#### RAW DATA
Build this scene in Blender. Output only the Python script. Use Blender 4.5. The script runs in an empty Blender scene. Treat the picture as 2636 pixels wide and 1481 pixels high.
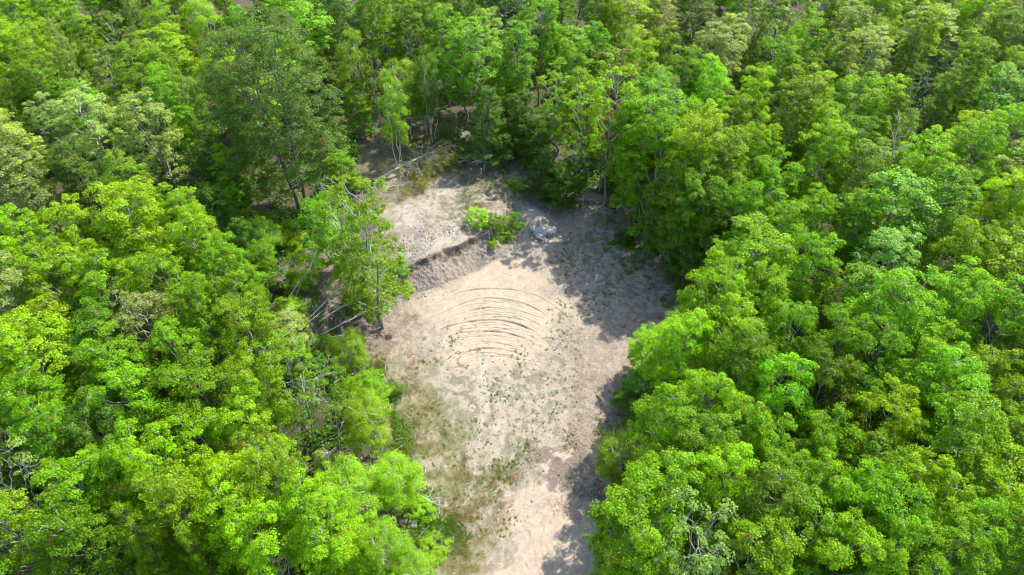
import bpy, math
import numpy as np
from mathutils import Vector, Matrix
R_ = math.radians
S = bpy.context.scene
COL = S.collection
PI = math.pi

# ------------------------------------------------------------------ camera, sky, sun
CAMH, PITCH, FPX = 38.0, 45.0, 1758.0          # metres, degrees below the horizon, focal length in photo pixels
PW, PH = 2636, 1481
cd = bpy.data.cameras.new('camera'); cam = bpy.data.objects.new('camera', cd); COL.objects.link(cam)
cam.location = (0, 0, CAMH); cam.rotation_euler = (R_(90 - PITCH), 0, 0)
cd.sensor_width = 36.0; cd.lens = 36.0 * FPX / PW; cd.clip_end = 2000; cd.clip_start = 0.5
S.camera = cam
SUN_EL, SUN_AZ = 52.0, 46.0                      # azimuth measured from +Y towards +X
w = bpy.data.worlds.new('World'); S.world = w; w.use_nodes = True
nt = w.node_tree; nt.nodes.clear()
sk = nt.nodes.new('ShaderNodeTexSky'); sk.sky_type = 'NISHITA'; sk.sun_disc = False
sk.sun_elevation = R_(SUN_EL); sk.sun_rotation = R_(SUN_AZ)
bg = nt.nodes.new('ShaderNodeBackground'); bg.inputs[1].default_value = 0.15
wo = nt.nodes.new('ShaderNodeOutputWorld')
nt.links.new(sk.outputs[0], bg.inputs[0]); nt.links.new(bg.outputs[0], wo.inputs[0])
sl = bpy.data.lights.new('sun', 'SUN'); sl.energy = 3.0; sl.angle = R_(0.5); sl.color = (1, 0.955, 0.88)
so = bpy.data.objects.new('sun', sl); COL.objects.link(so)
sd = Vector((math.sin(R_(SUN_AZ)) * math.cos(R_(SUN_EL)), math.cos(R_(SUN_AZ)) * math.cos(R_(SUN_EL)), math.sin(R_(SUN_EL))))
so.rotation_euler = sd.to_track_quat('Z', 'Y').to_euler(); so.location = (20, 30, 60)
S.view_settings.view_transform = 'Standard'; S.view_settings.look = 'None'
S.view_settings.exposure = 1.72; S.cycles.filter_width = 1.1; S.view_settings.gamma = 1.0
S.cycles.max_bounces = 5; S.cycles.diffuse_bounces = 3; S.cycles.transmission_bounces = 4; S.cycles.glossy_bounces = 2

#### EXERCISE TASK
From the opening line of the listing above through the line bearing "PI = math.pi", repeat each line exactly. Drop every picture.

#### REPLY TO THE TASK
Build this scene in Blender. Output only the Python script. Use Blender 4.5. The script runs in an empty Blender scene. Treat the picture as 2636 pixels wide and 1481 pixels high.
import bpy, math
import numpy as np
from mathutils import Vector, Matrix
R_ = math.radians
S = bpy.context.scene
COL = S.collection
PI = math.pi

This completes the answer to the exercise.